Monday, June 14, 2010

The Bastardization of my Youth...

Over the weekend a friend and I were watching Back to the Future and talking about how well it still held up, regardless of the limited special effects capabilities of the eighties. In fact, watching it upgraded to HD I realized it actually looks better than some stuff made today (*cough SyFy original movies cough*). Yet they are still talking about remaking it, which to me is just blasphemous. I really hate the idea of all of my favorite childhood movies getting "new looks," not just because I am a writer and the idea that Hollywood would rather recycle than buy a new idea is insulting, but also because it makes me feel like the influences that so greatly shaped me are being called "unworthy," which invalidates my whole existence!
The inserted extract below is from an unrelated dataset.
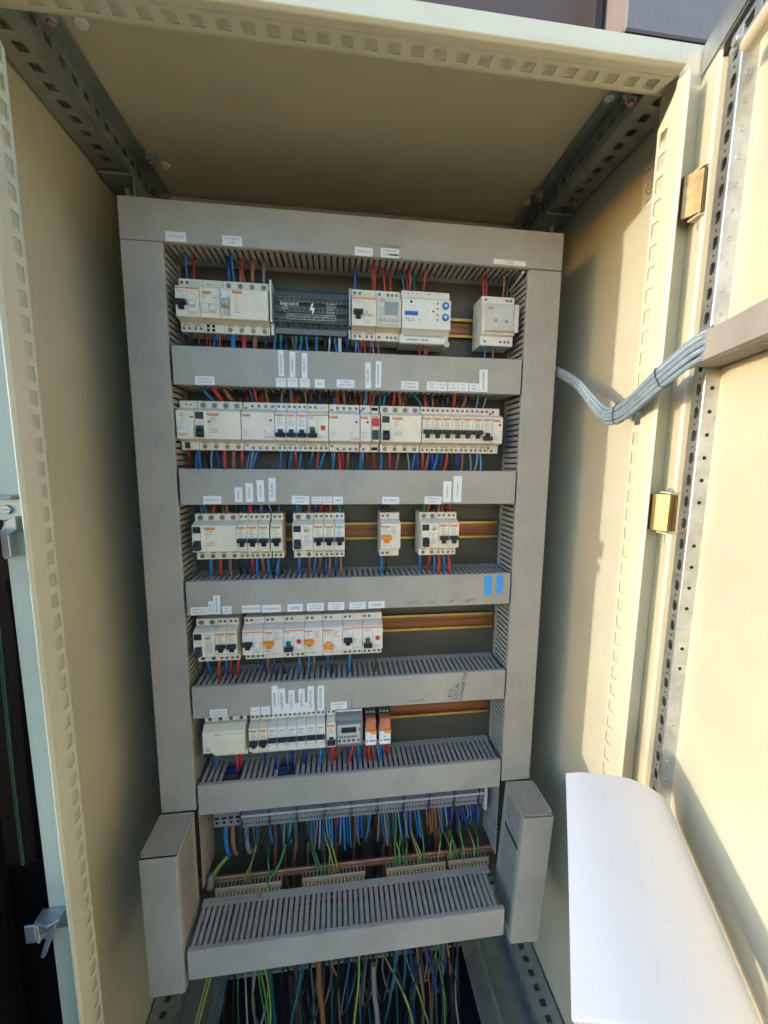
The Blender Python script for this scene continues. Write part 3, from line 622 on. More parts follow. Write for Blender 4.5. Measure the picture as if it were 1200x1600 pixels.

Today another friend clued me in that the remakes don't stop there. Apparently now Don't Tell Mom the Babysitter's Dead is in consideration. While that movie is not nearly the classic that Back to the Future has become, it is still great in its own very specific ways. Part of it's charm is the nostalgia it invokes with its very specific fashion choices and the simplicity of the technology that stumps-- but ends up aiding-- Christina Applegate's character's actions. I chuckled out-loud now for different reasons than when I first saw her trying to yank paper out of a fax machine or hissing "I hate you" when her computer won't move off it's home screen, but I still chuckle out-loud all the same.

Needless to say, those moments have no place in a new version, so effectively any "remake" won't be exact. But even a "retelling" seems unnecessary when the original is so readily available on DVD or airing on cable channels. What's the motive here? Well, a cult classic like Don't Tell Mom The Babysitter's Dead has loyal fans, like me, who grew up with it, but it's hard to get new generations interested in something that gets buried further and further back in "old" movie archives, especially if they don't have someone in their life to already vouch for it and tell them how awesome and quotable it is. Taking the fun story but adding fresh faces who kids today already "follow" will prove an easy way to milk more blood from the story stone, so to speak.

But where will we draw the line then? Will film school staples-- like Double Indemnity or Gilda-- that don't have a wider classic status suddenly be fair game? Will the fact that films were once in black and white mean they all need a "rejuvenating" shot in the arm? And if the answer is yes, then maybe I can bring back Dance Til Dawn-- another Christina Applegate eighties gem, in my not-so humble opinion!-- because even though I've made the majority of my friends sit down and watch it, I still think it needs to be universally known!